Près de dix sept années se sont écoulées depuis la
parution du premier album de Frédéric Le Junter et Pierre Bastien (chez Vand’Œuvre, 1994). Un
disque bicéphale dans tous les sens du terme puisqu’une première partie
laissait éclater les chansons de Le Junter, sa gouaille imbibée et son humour
tordant sur fond d’instrumentations cabaret pounque/boites de conserve et
bidouille et qu’une deuxième partie (deux titres seulement mais la moitié de la
durée totale de l’album) présentait le travail de Pierre Bastien lorsqu’il
s’amusait avant tout le monde à faire du drone indus mais avec des tubes en pvc
et lorsqu'il provoquait des résonnances multiples en tapant sur des pièces métalliques en
tous genres, à la fois bricolo et visionnaire.
L’Enclume
Des Jours de ces mêmes Pierre Berthet et Fréderic Le Junter a été publié en
avril 2011 par InPolySons, label
spécialisé en pataphysique et absurdité musicales et d’ailleurs il y a fort à
parier que le titre de ce mini album n’aurait absolument pas déplu à Boris Vian
qui fut lui-même Satrape du Grand Collège de Pataphysique.

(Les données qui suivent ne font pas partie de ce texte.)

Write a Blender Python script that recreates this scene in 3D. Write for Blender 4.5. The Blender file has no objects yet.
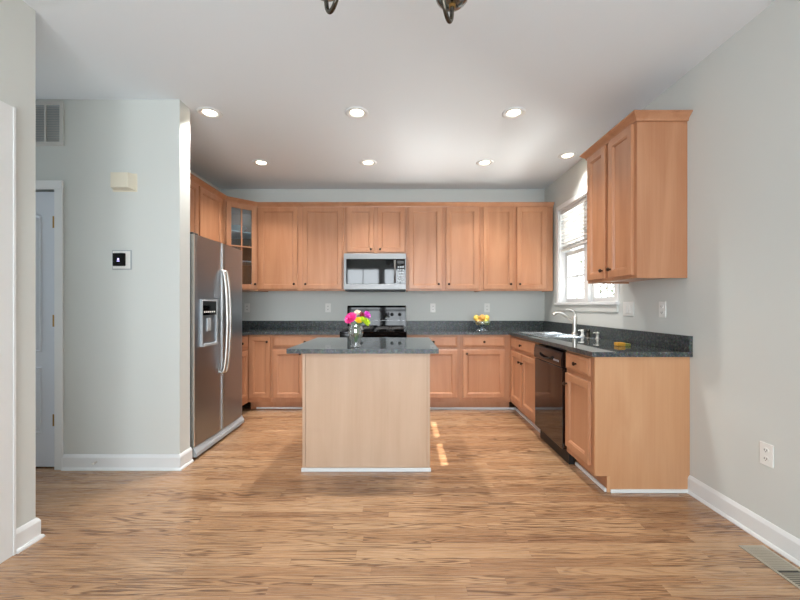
import bpy, bmesh, math, random
from mathutils import Matrix, Vector
random.seed(7)
PI = math.pi
S = bpy.context.scene
COL = S.collection

# ------------------------------------------------------------------ camera
cam_d = bpy.data.cameras.new('camera')
cam_d.sensor_width = 36.0
cam_d.lens = 378.0 / 800.0 * 36.0
cam_d.shift_x = -0.0025
cam_d.shift_y = 0.0075
cam_d.clip_start = 0.02
cam = bpy.data.objects.new('camera', cam_d)
COL.objects.link(cam)
cam.location = (0, 0, 1.21)
cam.rotation_euler = (PI / 2, 0, 0)
S.camera = cam

# ------------------------------------------------------------------ world, sun, daylight, exposure
W = bpy.data.worlds.new('world')
S.world = W
W.use_nodes = True
wn = W.node_tree.nodes
wn['Background'].inputs[0].default_value = (0.85, 0.93, 1.0, 1)
wn['Background'].inputs[1].default_value = 2.2
S.view_settings.view_transform = 'Standard'
S.view_settings.look = 'None'
S.view_settings.gamma = 1.0
S.view_settings.use_curve_mapping = False
S.view_settings.exposure = 0.5

def light(name, kind, loc, energy, color, direction=None, **kw):
    l = bpy.data.lights.new(name, kind)
    l.energy = energy
    l.color = color
    for k, v in kw.items():
        setattr(l, k, v)
    o = bpy.data.objects.new(name, l)
    COL.objects.link(o)
    o.location = loc
    if direction is not None:
        o.rotation_euler = Vector(direction).to_track_quat('-Z', 'Y').to_euler()
    return o

light('sun', 'SUN', (6, 6, 8), 9.0, (1.0, 0.93, 0.82), (-1.60, -0.49, -1.681), angle=0.009)
# daylight through the wide windows in the wall behind the photographer
light('rear_window_daylight', 'AREA', (0.0, -1.82, 1.35), 72.0, (0.88, 0.95, 1.0), (0, 1, 0.12),
      shape='RECTANGLE', size=3.3, size_y=2.1, spread=math.radians(120))
# fill lamp added outside, low under the kitchen window, to brighten the ceiling
light('ceiling_fill', 'AREA', (4.6, 4.1, -.45), 210.0, (1.0, 0.99, 0.96), (-1, 0, .62), shape='RECTANGLE', size=3.5, size_y=1.2, spread=math.radians(110))
# sky portal in the kitchen window
pl_ = light('kitchen_window_portal', 'AREA', (2.06, 3.9, 1.8), 1.0, (1, 1, 1), (-1, 0, 0), shape='RECTANGLE', size=1.25, size_y=1.15)
pl_.data.cycles.is_portal = True
# unseen cool fill lamp added at the hall's far end to brighten the door
light('hall_fill', 'AREA', (-4.1, 2.38, 1.5), 7.0, (0.82, 0.90, 1.0), (1, 0, 0), shape='RECTANGLE', size=.7, size_y=1.8)

# ------------------------------------------------------------------ materials
def newmat(name):
    m = bpy.data.materials.new(name)
    m.use_nodes = True
    return m, m.node_tree, m.node_tree.nodes['Principled BSDF']

def srgb(r, g, b):
    f = lambda c: (c / 255 / 12.92) if c / 255 <= .04045 else ((c / 255 + .055) / 1.055) ** 2.4
    return (f(r), f(g), f(b), 1)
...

Les six titres de L’Enclume Des Jours ne sont pourtant pas des enregistrements
récents et Pierre Berthet et Frédéric Le Junter n’ont pas réactivé leur duo.

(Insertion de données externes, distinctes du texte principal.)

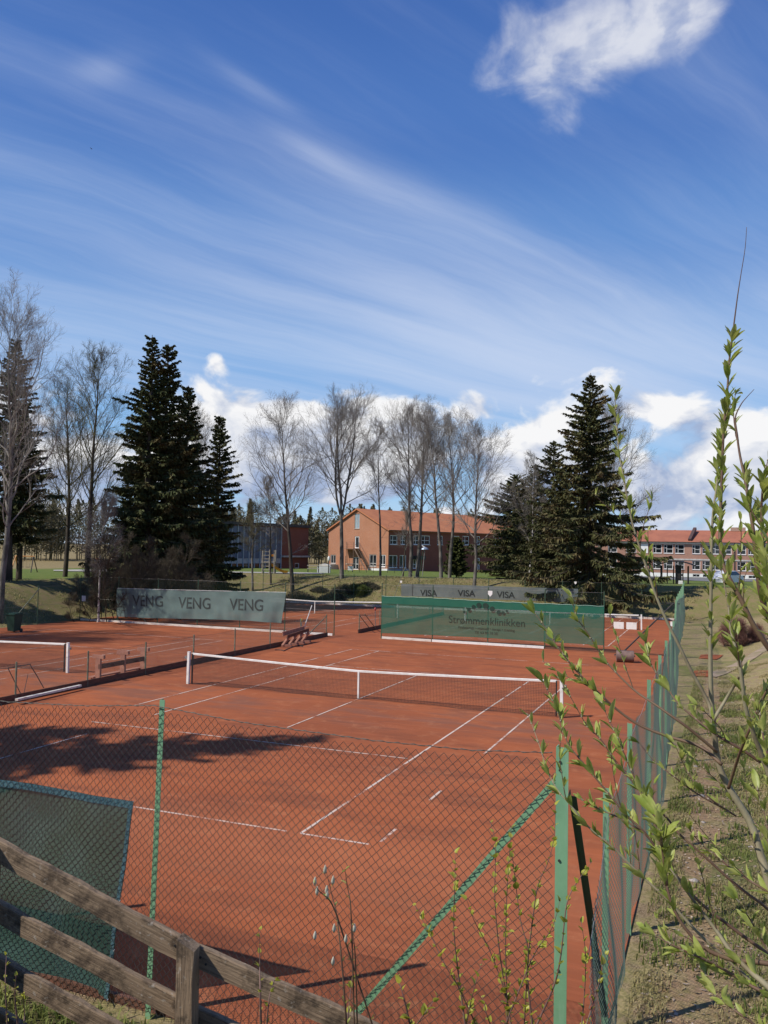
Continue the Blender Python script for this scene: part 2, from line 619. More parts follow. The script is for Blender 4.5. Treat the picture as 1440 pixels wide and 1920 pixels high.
def clay_mat():
    m, t, b = base_mat('red_clay')
    pos = t.new('ShaderNodeNewGeometry').outputs['Position']
    n1 = t.noise(pos, .16, 4, .55, .4)
    n2 = t.noise(t.scalev(pos, (.45, 1.3, 1)), .9, 6, .6, .3)
    n3 = t.noise(pos, 6.0, 8, .7)
    n4 = t.noise(pos, 70.0, 4, .75)
    sweep = t.noise(t.scalev(pos, (.25, 5.0, 1)), 1.2, 6, .62, .2)
    a = t.mix(t.mapr(n1, .36, .64), (.365, .108, .043), (.278, .083, .037))
    a = t.mix(t.m('MULTIPLY', t.mapr(n2, .44, .66), .75), a, (.21, .070, .036))
    a = t.mix(t.m('MULTIPLY', t.mapr(sweep, .48, .66), .38), a, (.41, .125, .058))
    a = t.mix(t.m('MULTIPLY', t.mapr(n3, .55, .75), .5), a, (.20, .064, .036))
    a = t.mix(t.m('MULTIPLY', t.mapr(n4, .60, .80), .35), a, (.40, .19, .13))
    n5 = t.noise(pos, 1.7, 9, .72, .5)
    a = t.mix(t.m('MULTIPLY', t.mapr(n5, .52, .70), .45), a, (.46, .185, .088))
    a = t.mix(t.m('MULTIPLY', t.mapr(n5, .30, .44, 1.0, 0.0), .40), a, (.18, .062, .038))
    n6 = t.noise(t.scalev(pos, (.5, 34.0, 1)), 1.0, 5, .6, .6)
    a = t.mix(t.m('MULTIPLY', t.mapr(n6, .55, .68), .22), a, (.19, .066, .040))
    # the bare, packed patches behind the base line and round the net
    sp = t.sep(pos)
    near = t.m('MULTIPLY', t.mapr(t.m('ADD', sp[1], t.m('MULTIPLY', t.m('SUBTRACT', n2, .5), 4.0)), -15.2, -12.6), t.mapr(sp[1], -12.4, -10.5, 1.0, 0.0))
    a = t.mix(t.m('MULTIPLY', near, .35), a, (.44, .155, .072))
    gr = t.m('MULTIPLY', t.mapr(t.m('ABSOLUTE', t.m('ADD', sp[1], 1.9)), .4, 2.4, 1.0, 0.0), t.mapr(n2, .40, .62))
    a = t.mix(t.m('MULTIPLY', gr, .35), a, (.22, .115, .085))
    t.l.new(a, b.inputs['Base Color'])
    b.inputs['Roughness'].default_value = .95
    b.inputs['Specular IOR Level'].default_value = .12
    bn = t.new('ShaderNodeBump')
    bn.inputs['Strength'].default_value = .55
    bn.inputs['Distance'].default_value = .012
    t.l.new(t.m('ADD', t.m('MULTIPLY', n3, .7), t.m('MULTIPLY', n4, .5)), bn.inputs['Height'])
    t.l.new(bn.outputs[0], b.inputs['Normal'])
    return m


CLAY = clay_mat()
cb = MB()
fys = np.array([Y0 + .12, -10, -6, -3, 0, 3.6, 9, 15, 20, 27.7, 34, Y1])
cb.add([(X0, y, 0) for y in fys] + [(fence_x(y) - .03, y, 0) for y in fys], [[[i, len(fys) + i, len(fys) + i + 1, i + 1] for i in range(len(fys) - 1)]])
tag(cb.build('clay_ground', CLAY), kind='structure')


def line_mat():
    m, t, b = base_mat('worn_white_line')
    pos = t.new('ShaderNodeNewGeometry').outputs['Position']
    n1 = t.noise(pos, 1.1, 4, .6)
    n2 = t.noise(pos, 9.0, 5, .7)
    f = t.mapr(t.m('ADD', t.m('MULTIPLY', n1, .75), t.m('MULTIPLY', n2, .35)), .51, .66)
    col = t.mix(f, (.62, .50, .42), (.33, .11, .055))
    t.l.new(col, b.inputs['Base Color'])
    b.inputs['Roughness'].default_value = .9
    b.inputs['Specular IOR Level'].default_value = .1
    return m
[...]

Les cinq premiers titres ont été enregistrés en 1994 à la même époque que le
premier album, au même endroit (le CCAM de Vandœuvre-lès-Nancy) et par le même
ingénieur du son (François Dietz). Le sixième et dernier titre a lui été
enregistré dans les mêmes conditions mais en 1995 et a déjà été publié sur la
compilation Musique Action 2,
également chez Vand’Œuvre).
Nous voilà donc avec un mini album de vieilles
bandes exhumées du passé. Le principal constat qui s’impose est qu’il n’y a pas
de longs titres répétitifs et résonnants sur L’Enclume Des Jours – on conseillera aux amateurs de la musique de
Pierre Berthet stricto sensu de se rattraper en écoutant par exemple Un Cadre De Piano Prolongé (Sonoris, 1996)
ou Two Continuum Pieces (Sub Rosa,
2000). Non, L’Enclume Des Jours est
un entre-deux, les chansons de Le Junter se retrouvant encore plus contaminées
par les échos sombres ou dénaturés des idées de Berthet. Ainsi les cinq
premiers titres, initialement composés pour accompagner un ballet de William
Douglas, sont d’une tristesse limite insondable et profonde, presque glauque.
On frise la musique industrielle d’un Neubauten à la sauce tupperware.
Par contre Jerrican
– le sixième titre, celui enregistré pour la compil Musique Action 2 – renoue avec la gouaille de Frédéric Le Junter et
sa mélancolie arrosée de marin perturbé. On y entend même une vraie rythmique,
très binaire et de la guitare funky qui donne par moments à Jerrican des airs de The Pop Group dépressif/passé
au ralenti. Seul le final du titre sert de mémorandum aux expérimentations de
Pierre Berthet et réalise en quelque sorte la quadrature du cercle en tant
qu’ultime témoignage enregistré de ce duo hors-normes.